The gratitude of men of the Church and of the faithful

This work, carried out for the good of the Church, has the major support of Cardinal Sarah, who declares, “the publication of the book “Credo: Compendium of the Catholic Faith” is an initiative of great importance, and it has come at the right time”; and of Bishop Strickland, valiant Bishop of Texas, who affirms: “I am honored to join the faithful sons and daughters of the Church who have already expressed their appreciation for Bishop Schneider’s ‘Compendium’.”  It is to be hoped that other eminent prelates will also express their gratitude for this work.

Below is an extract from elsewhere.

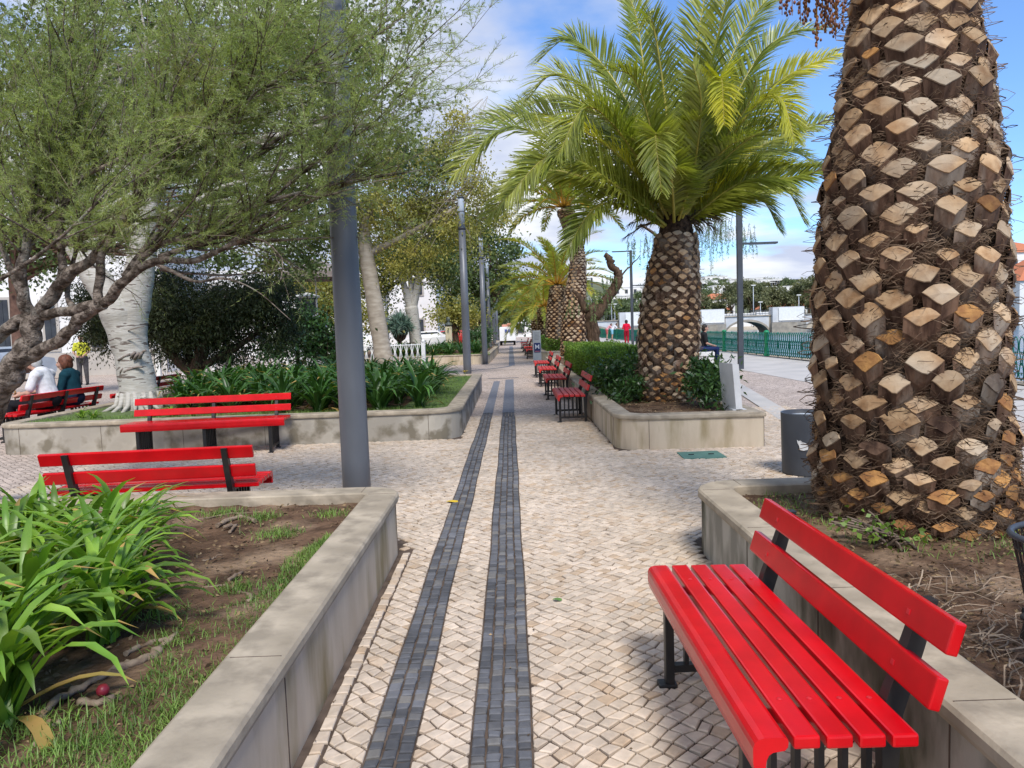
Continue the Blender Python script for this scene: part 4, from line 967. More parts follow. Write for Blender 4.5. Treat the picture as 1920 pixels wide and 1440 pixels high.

The deepest gratitude, however, comes from countless faithful throughout the world who, like bleating sheep, have touched the heart of this good shepherd who with this work responds to their call, leading them to the heavenly pastures.  This gratitude is well expressed by Dr. Caterina Lorenzo-Molo, wife and mother, who says:

« I gave my children milk and love, but I did not always transmit all that a Catholic mother should. I now have a better chance for my youngest, having discovered Tradition and now having this ‘Compendium’. The way the book is organized (believing, living, and praying) is a service to us, the ‘little ones,’ whom the author declares to be his primary audience. One is left with a sense of calm (despite the current crisis), and a great desire to be better.”

In short, Bishop Athanasius Schneider’s Credo is truly manna from heaven for our time.

Karen Darantière (translator of the French edition of Credo)

[1] Credo: Compendium of the Catholic Faith, by Bishop Athanasius Schneider, Sophia Institute Press, Manchester New Hampshire, 2023.